Prior to the Great Recession, the Federal Reserve would manipulate the level of required reserves to push interest rates up or down. Once QE became a reality, the game changed. The Fed would buy bonds directly from the primary banks. In order to pay for the bonds, they would simply change the level of reserves a bank held. For example, if they bought $10 million in bonds from Citibank, they would add $10 million to Citi’s reserves. They essentially printed money out of thin air.

 

 

The green line in the chart below shows the effect this had on the level of excess reserves held at the banks. Virtually every single bank became massively over-reserved. The fed funds market, which was a tool for banks to trade reserves to meet the Fed’s requirements, became useless to domestic banks. There are some foreign banks that are not regulated by the Federal Reserve that are allowed to access this market. Outside of this small group, this market is essentially a symbolic memory of how things used to work.

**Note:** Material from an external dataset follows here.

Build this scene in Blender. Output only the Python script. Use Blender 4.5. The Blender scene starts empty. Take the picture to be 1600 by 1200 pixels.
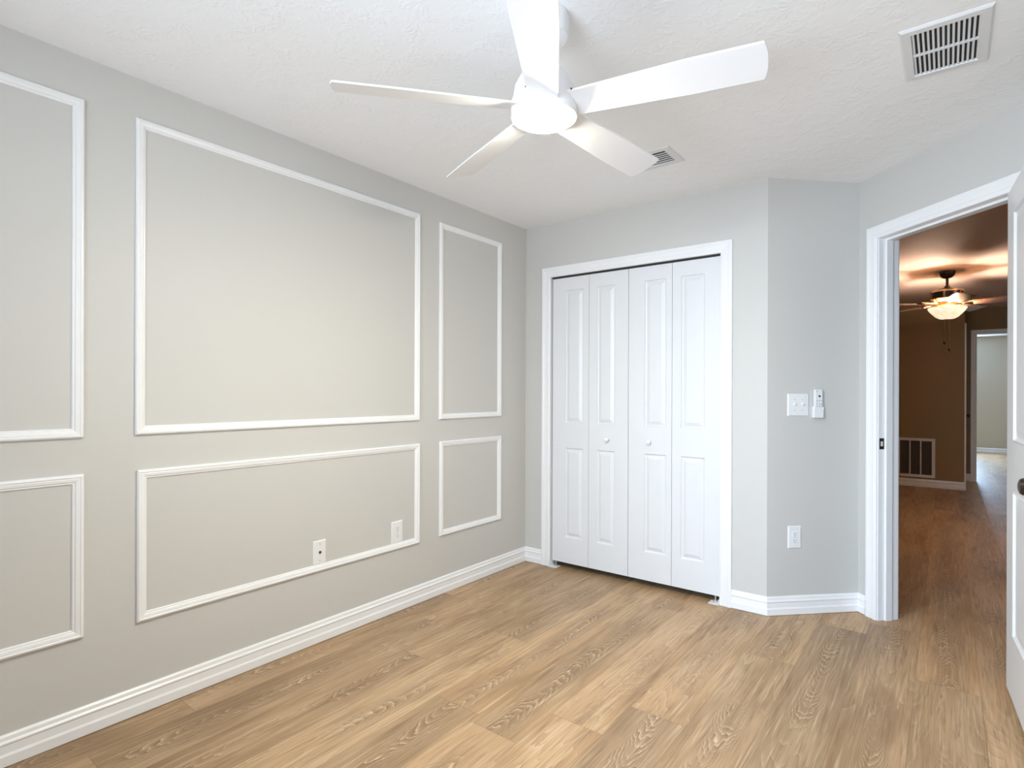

Excess reserves would have to get back to pre-crisis levels for this market to function normally again, but that is unlikely to happen with the Fed announcing an end to balance sheet reductions.

 

Although this market is rather defunct, it still affects the primary banks. The black line in the chart below shows the interest rate the Fed pays on banks’ excess reserves (IOER). Currently, banks make 2.4% on anything above their required level of reserves.

 

 

The brown line in the top panel below once again shows interest on excess reserves (right axis). The red bars show the amount of excess reserves (left axis). After some back of the envelope calculations, the blue bars in the bottom panel of the chart show the total profits banks make on IOER. In Q4 2018, the annual interest banks were making came to more than $35 billion. As the orange line shows, this makes up roughly 20% of banks’ total interest income.

 

 

In order to put this sum in perspective, consider the next chart. The FDIC states banks made $306 billion in pre-tax profits in 2018 (green bars). The blue line shows the IOER profits from the previous chart. We can estimate roughly 10% of banks’ total pre-tax profits comes from interest on excess reserves.

 

 

While the banks are not going to turn down free money, IOER does not make up a large portion of their profitability. However, the Fed may find itself under a bit more pressure than usual if this becomes a topic of debate this election season. The Fed would like to continue using IOER as a policy tool, but what happens if someone like Alexandria Ocasio-Cortez starts to question why the banks continue to get this subsidy? It would be easy enough to vilify the Jamie Dimons of the world.

At some point, the Federal Reserve will have to figure out a different way of conducting policy. They can’t simply walk away from IOER, because that is effectively how they control interest rates. As balance sheet reductions come to an end and these excess reserves remain parked at the banks, the old way of conducting policy may not remain tenable for very long.